I say go smaller now to save the trouble on the next engine. We're pushing the date back, but we'd also be reducing the size/costs of the next explorer and utility cruiser designs along with giving them more power. Personally leaning toward going for Refit over full compatibility, as we've seen with the Kea refits are not a bad thing.
 
Last edited:
Smaller engines, regardless of cost. Any ship that can't be refit with them will just keep the old ones which is undesirable but not an actual loss, ships that can will get refit, and this is one of those evolutionary moments where it or an equivalent will be picked eventually and we are not currently killing anyone en masse so we just choose the time.

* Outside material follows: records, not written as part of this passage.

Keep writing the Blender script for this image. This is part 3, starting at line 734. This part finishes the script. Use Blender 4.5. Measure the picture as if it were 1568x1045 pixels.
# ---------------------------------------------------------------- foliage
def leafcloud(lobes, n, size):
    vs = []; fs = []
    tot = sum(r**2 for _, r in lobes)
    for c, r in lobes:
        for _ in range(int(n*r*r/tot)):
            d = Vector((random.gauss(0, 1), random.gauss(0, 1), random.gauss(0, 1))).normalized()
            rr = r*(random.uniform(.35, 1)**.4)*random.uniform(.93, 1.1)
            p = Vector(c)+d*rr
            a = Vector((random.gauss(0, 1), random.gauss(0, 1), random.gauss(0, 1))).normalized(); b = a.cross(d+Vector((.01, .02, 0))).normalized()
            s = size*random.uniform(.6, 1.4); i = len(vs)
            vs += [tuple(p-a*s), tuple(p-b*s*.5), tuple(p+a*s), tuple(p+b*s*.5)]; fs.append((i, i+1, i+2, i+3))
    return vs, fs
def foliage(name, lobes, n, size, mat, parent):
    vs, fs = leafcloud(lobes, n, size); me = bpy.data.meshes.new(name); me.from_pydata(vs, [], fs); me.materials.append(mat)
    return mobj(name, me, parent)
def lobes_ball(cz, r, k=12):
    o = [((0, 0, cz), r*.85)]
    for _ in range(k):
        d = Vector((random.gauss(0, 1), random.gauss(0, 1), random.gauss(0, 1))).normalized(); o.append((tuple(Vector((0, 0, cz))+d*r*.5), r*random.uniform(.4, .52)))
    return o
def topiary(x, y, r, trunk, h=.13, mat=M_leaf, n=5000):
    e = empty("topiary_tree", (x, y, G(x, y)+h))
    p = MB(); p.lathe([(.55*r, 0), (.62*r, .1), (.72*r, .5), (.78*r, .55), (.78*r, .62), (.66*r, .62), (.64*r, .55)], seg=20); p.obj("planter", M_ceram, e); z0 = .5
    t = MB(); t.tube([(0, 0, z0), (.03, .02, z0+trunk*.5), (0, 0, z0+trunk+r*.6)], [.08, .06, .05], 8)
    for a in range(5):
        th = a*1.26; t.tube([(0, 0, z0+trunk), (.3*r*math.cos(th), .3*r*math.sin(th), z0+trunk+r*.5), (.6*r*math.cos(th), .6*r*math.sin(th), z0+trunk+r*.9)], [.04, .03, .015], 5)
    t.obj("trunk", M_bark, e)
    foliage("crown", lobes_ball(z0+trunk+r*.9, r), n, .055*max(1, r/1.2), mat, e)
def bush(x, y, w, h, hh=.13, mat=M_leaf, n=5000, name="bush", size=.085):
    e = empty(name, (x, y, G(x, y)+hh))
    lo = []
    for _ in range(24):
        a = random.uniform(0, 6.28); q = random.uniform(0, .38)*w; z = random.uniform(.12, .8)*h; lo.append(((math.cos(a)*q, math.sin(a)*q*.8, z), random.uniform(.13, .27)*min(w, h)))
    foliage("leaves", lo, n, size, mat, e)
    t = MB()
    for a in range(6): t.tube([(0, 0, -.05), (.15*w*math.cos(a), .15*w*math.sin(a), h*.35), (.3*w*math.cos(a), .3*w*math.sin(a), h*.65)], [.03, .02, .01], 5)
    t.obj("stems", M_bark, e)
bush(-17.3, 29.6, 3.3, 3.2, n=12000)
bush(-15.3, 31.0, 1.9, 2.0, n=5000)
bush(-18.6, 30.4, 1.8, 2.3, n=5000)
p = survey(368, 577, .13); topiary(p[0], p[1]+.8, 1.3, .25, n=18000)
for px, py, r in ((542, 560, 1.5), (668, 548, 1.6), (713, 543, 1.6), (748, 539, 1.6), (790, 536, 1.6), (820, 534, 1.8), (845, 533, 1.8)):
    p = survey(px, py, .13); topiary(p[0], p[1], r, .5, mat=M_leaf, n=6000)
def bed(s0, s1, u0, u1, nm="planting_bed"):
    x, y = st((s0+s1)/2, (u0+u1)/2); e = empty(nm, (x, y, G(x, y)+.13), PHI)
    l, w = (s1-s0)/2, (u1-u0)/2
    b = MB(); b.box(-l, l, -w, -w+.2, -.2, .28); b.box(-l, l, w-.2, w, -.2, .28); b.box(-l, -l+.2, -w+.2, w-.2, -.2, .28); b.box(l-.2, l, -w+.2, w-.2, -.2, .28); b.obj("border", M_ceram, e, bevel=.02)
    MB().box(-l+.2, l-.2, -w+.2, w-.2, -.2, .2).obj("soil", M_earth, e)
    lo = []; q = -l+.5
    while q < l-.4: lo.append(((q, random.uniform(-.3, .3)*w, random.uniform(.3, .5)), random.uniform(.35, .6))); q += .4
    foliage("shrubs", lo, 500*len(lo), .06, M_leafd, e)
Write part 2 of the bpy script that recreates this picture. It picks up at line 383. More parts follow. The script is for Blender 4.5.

In other words, the only inconvenience of the ships as this particular option represents and the level of abstraction the quest deals with is concerned, is time.
 
Last edited:
Welcome back Sayle! :)

I agree that moving to the central chamber now is worth the increase in time to roll out.
 
There's nothing terribly pressing on the horizon right now. The Kzinti are beaten back, the Romulans are off sulking, and the Klingons are currently more of an ongoing nuisance than a true threat. I'd say we go for the future-proofing while we have the opportunity.

Also, yay for recovery!
 
Welcome back! Glad you're doing better!

Agreed, go for the improved technology now. If nothing else, a physically smaller warp core will just be easier to refit where a larger one won't fit. And as mentioned, now is the time to set up our next generation. After all, that's what we're seeing from the Klingons.
 
Wait... Hang on... It's the 2210s currently, right? The hell is a D6 doing running around then? That's a 2233 ship. Even the D5 shouldn't be out yet, cropping up in 2225.
 
Wait... Hang on... It's the 2210s currently, right? The hell is a D6 doing running around then? That's a 2233 ship. Even the D5 shouldn't be out yet, cropping up in 2225.

The D5 was around in the 2140s, showing up in the second season of Enterprise. The D7 shows up around 2250 at the same time as the Constitution, then is surpassed by the K'tinga in the 2280s. So it makes sense that the D6 is doing the rounds currently.